Doors opening for Penelakut Island students

Penelakut Island Adult Learning Centre and VIU sign articulation agreement to offer courses on the Island.

Sharon Hobenshield and Tim Harris (seated) and

Sharon Hobenshield and Tim Harris (seated) and

Doors are opening for students on Penelakut Island, after the tribe’s adult learning centre signed an agreement with Vancouver Island University.

Representatives from the Penelakut Island Adult Learning Centre and VIU signed an articulation agreement Tuesday at the university’s Nanaimo Campus. This gives students a chance to take literacy and adult basic education courses such as science and math from VIU right on the Island without worrying about ferry schedules and without leaving their families.

Penelakut Island Elementary School and adult education principal Tim Harris and adult education teacher Sheila McKee worked together for months to achieve this agreement.

“Sharon Hobenshield and Jean Maltesen [at VIU] were instrumental in getting it done,” said Harris. “They want more First Nations communities to do these kind of agreements, but there are only a few of us on with VIU right now, so we feel pretty fortunate and lucky and glad.”

Harris calls this agreement historic because it’s the first of its kind with the Penelakut tribe.

“We’re quite pleased [students] can go to school and they can be accredited,” he said. “It’s also about brighter futures for the tribe and capacity building. More First Nations are going to be leaning towards self-governance, so this kind of helps in that sort of way when it comes to self-governing. Educating the community is important.”

Now that the agreement has been signed, Penelakut students can be VIU students and take literacy and adult basic education courses right on Penelakut Island, explained McKee.

Students can use the courses to receive an adult graduation certificate, or they can upgrade courses for post-secondary school, she noted.

“The university has been so supportive and helpful,” she said. “I’m really excited. People will be able to take courses and have a start and an end and have benchmarks. It will help people learn the skills and feel successful when they’ve accomplished something.”

“It’s important people are here and can be immersed in their culture, and they can hear the Hul’q’umi’num language,” she added.

Harris says he has seen a need for this agreement with VIU.
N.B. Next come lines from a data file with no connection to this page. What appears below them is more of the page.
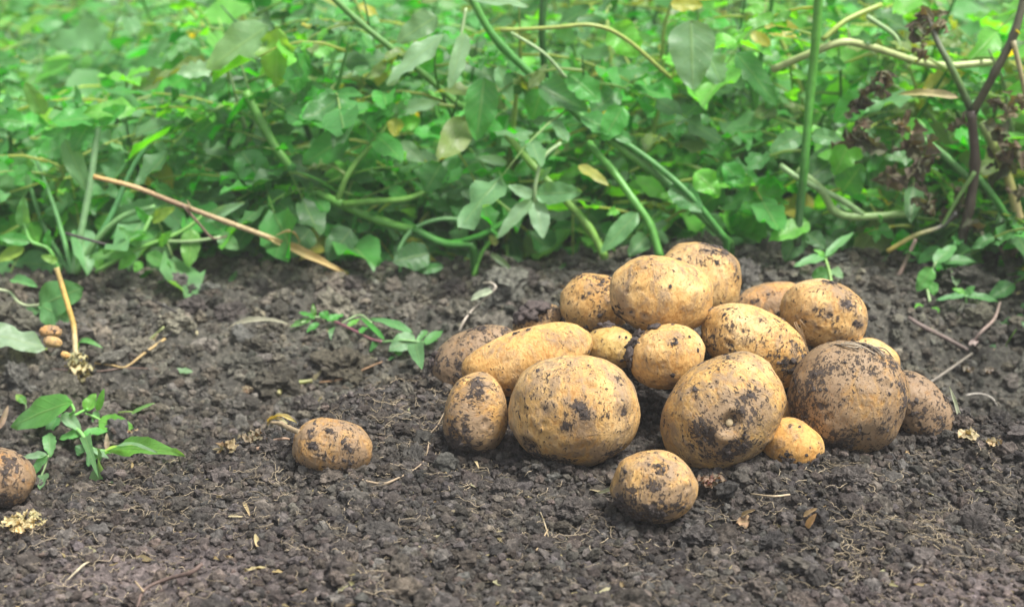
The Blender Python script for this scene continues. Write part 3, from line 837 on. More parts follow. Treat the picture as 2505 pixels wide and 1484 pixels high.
# ---- stems and leaves one can single out in front
def rp(mb, pts, r_px, col, n=8, sub=6, knob=0.0, cols=None, taper_=None):
    """a stem through picture points (x, y, depth)"""
    w = [P(*q) for q in pts]
    r = [(r_px if taper_ is None else r_px + (taper_ - r_px) * i / (len(w) - 1)) * mpp(pts[i][2], pts[i][1]) for i in range(len(w))]
    tube(mb, w, r, n, col, sub, knob, cols)
def rl(mb, b, e, w_px, col, face=(0, -1, .5), fold=.25, curl=.1, lobes=.08, wave=.12, seed=0, col2=None, peak=.42, twist=0.0, nt=14, ns=8):
    p0, p1 = P(*b), P(*e)
    leaf(mb, p0, p1, face, w_px * mpp(b[2], b[1]), fold, curl, lobes, wave, col, seed, nt, ns, peak, col2, twist)
GRP = 'potato plants growing along the ridge'
def hero(label, base, stems, leaves, name='potato_plant', cat='plant', group=GRP, leafname='leaf', mat=None):
    bpx = P(*base)
    e = empty(name, bpx, label, cat, group)
    if name == 'potato_plant':
        sh = lambda q: (q[0], q[1], q[2] - .06)
        stems = [([sh(q) for q in a[0]], *a[1:]) for a in stems]
        leaves = [(sh(a[0]), sh(a[1]), *a[2:]) for a in leaves]
    for a in stems:
        m = MB(); pts = list(a[0])
        rp(m, pts, *a[1:3], **(a[3] if len(a) > 3 else {}))
        w = P(*pts[-1]); g = h1(w[0], w[1] + .015)
        if pts[-1][1] >= 570 and w[2] > g and name == 'potato_plant':      # on down to its root
            w0 = P(*pts[-2]); d = (w - w0) / np.linalg.norm(w - w0)
            rr = a[1] if not (len(a) > 3 and a[3].get('taper_')) else a[3]['taper_']
            cc = a[2] if a[2] is not None else (.1, .2, .05)
            if len(a) > 3 and a[3].get('cols'): cc = a[3]['cols'][-1]
            tube(m, [w - d * .002, w + np.array([0, .006, (g - w[2]) * .5]), np.array([w[0], w[1] + .015, g - .012])], rr * mpp(pts[-1][2], pts[-1][1]), 8, cc, 4)
        m.build('stem', M_STEM, e)
    fo = MB(); rs_ = np.random.default_rng(len(label) * 13)
    for a in stems:
        if a[1] < 7 or len(a[0]) < 4 or name != 'potato_plant': continue
        w = smooth_path([P(*q) for q in a[0]], 5)
        for j in range(2, len(w) - 2, 3):
            if rs_.uniform() < .6: compound(fo, fo, w[j], rs_.uniform(.3, 2.8), .085 * rs_.uniform(.7, 1.2), rs_, PAL_R if base[0] > 1300 else PAL, rs_.uniform(-.5, .6))
    if fo.n: fo.build('foliage', M_LEAF, e)
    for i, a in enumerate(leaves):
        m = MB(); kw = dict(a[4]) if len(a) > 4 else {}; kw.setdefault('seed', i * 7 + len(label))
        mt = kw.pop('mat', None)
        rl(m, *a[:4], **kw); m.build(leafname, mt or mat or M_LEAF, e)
    return e

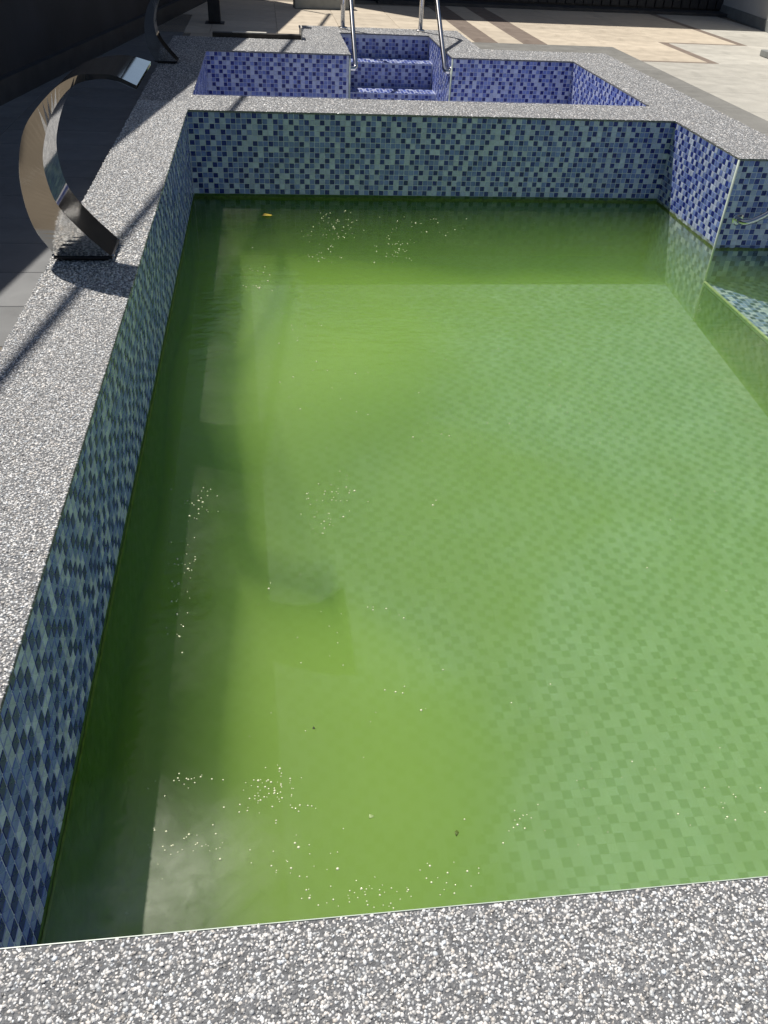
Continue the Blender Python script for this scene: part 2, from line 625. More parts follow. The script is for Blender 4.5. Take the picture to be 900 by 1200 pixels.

“There are students who were already enrolled, even before this agreement,” he said. “There’s already a pretty good enrolment, and we think that’s even going to increase too in the next little while when they see that the program is there.”

McKee also thinks there is a lot of interest in the VIU courses.

“Students are really excited to be able to take things they get credit for and to be a student at VIU,” she said. “It’s exciting it will be here, and I can’t wait until students get their first student cards.”

Harris and McKee will work closely with Hobenshield and Maltesen when it comes to assessments, fees, grades and certificates, explained Harris.

“We think it’s going to do a lot for the community,” he said. “People are happy about it; people are embracing it and are happy about the opportunities it could bring them.

“They are in such isolation, everything they do has to be around the ferry schedule and all that; it’s quite isolated, so having VIU going over to them, it opens more doors. Another part is setting goals for themselves as well; they have that ability to say by taking these courses, they can move on to furthering [their education].”

Harris thanks the Penelakut chief and council for supporting the program.

“They supported us in every way when it comes to this program,” he said. “It’s important that they support it because if they don’t support this, it’s not going to go very far, and they see a need for higher education too, which is good on them.”

He also thanks McKee for all her work.

“Sheila McKee was instrumental in this,” he said. “We made a pretty good team to get this done.”